You were friends. People's friendships change and sometimes stop when the people involved change. Calm down, let yourself be sad and annoyed that your friendship seems to have ended for a little while, but quit with the devastation, betrayal, and paranoia. Work on making new friends, and be aware that you can enjoy a friendship and be close to someone without making plans on forever. It's a cliche, but "that's life" holds particularly true.
It is kinda weird for a guy's two best friends to be married women.
I never said you were creepy, but that's where this is headed if you don't get ahold of yourself. This woman has said she doesn't feel comfortable with your friendship right now. So what? There could be a ton of reasons. Maybe she doesn't like you anymore, maybe you two have drifted apart, maybe her husband thinks having a guy as her best friend is weird.
But as long as you're obsessing about it, justifying all of your points, and seeking approval from her, you will come off like the ex who just won't get a clue.
Give her space, let her contact you when she's ready to be the kind of friend you need her to be. Maybe she'll want that, maybe she won't. Put the ball in her court and walk away.
Like the others, I have a really good friend, who I had a close relationship. We talked about anything and everything, and I was always there for her. Then I realized that she had the habit of 1)Ignoring me when she got into a new relationship and 2)Never really asking about my life.
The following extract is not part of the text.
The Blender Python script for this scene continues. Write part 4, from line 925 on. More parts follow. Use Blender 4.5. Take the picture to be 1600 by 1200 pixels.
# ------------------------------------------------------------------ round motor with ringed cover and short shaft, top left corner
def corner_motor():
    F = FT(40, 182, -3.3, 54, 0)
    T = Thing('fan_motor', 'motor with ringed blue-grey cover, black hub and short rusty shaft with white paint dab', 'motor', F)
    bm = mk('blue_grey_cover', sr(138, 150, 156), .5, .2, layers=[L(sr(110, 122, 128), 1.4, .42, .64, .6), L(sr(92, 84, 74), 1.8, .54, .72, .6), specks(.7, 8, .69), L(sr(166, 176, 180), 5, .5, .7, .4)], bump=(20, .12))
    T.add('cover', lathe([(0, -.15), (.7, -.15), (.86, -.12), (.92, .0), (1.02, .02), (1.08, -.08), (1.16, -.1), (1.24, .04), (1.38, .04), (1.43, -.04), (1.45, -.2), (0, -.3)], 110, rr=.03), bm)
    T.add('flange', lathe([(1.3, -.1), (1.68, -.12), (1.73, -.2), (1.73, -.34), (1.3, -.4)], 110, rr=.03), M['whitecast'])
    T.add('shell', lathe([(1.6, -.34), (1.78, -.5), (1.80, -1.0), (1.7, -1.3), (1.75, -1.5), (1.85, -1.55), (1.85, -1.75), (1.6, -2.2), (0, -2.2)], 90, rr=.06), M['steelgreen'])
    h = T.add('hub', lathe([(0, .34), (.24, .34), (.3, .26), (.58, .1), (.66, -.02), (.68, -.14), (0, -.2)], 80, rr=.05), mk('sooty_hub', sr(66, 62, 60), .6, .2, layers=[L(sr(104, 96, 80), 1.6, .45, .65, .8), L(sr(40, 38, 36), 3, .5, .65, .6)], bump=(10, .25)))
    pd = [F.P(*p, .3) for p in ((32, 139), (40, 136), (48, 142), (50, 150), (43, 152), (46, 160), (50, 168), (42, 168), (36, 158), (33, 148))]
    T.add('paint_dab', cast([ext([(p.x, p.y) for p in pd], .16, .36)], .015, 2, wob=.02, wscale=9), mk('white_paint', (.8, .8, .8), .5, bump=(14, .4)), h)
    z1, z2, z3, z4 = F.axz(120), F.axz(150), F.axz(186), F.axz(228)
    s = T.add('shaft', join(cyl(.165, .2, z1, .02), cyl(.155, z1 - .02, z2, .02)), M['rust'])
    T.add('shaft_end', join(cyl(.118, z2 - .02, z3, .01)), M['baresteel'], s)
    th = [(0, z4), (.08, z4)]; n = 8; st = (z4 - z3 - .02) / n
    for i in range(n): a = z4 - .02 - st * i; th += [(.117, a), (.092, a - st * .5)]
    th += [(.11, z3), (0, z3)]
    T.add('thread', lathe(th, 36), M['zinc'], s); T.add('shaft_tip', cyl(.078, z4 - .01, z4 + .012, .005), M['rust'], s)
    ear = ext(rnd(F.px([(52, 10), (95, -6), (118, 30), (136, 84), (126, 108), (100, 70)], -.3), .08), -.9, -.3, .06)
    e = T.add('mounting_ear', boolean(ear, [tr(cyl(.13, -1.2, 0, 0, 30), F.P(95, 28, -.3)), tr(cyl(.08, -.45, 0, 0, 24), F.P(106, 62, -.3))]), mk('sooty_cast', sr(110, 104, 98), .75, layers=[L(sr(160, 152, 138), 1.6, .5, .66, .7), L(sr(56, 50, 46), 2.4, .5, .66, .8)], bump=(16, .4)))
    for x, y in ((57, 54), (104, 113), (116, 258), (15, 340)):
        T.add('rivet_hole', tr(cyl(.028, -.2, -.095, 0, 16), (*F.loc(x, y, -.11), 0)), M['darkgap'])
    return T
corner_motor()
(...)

After some thought (and lots, lots of thought) I just withdrew a bit from the friendship. Don't put as much effort as I used to, and just try not to dwell on it. We still talk, and I still think of her as a friend, but we're not as close as we used to be.
It sucks and sometimes it does make me wish we could back to how we were, but that's life.
The way I dealt with these situations was to just step back and not deal with the person anymore. I'm not saying this an ideal solution for you (in fact I feel pretty bad about doing this myself) but its an option. You just need to push on from this, thats what I've learnt.
Doing something you enjoy will take your mind off it. I guarantee it.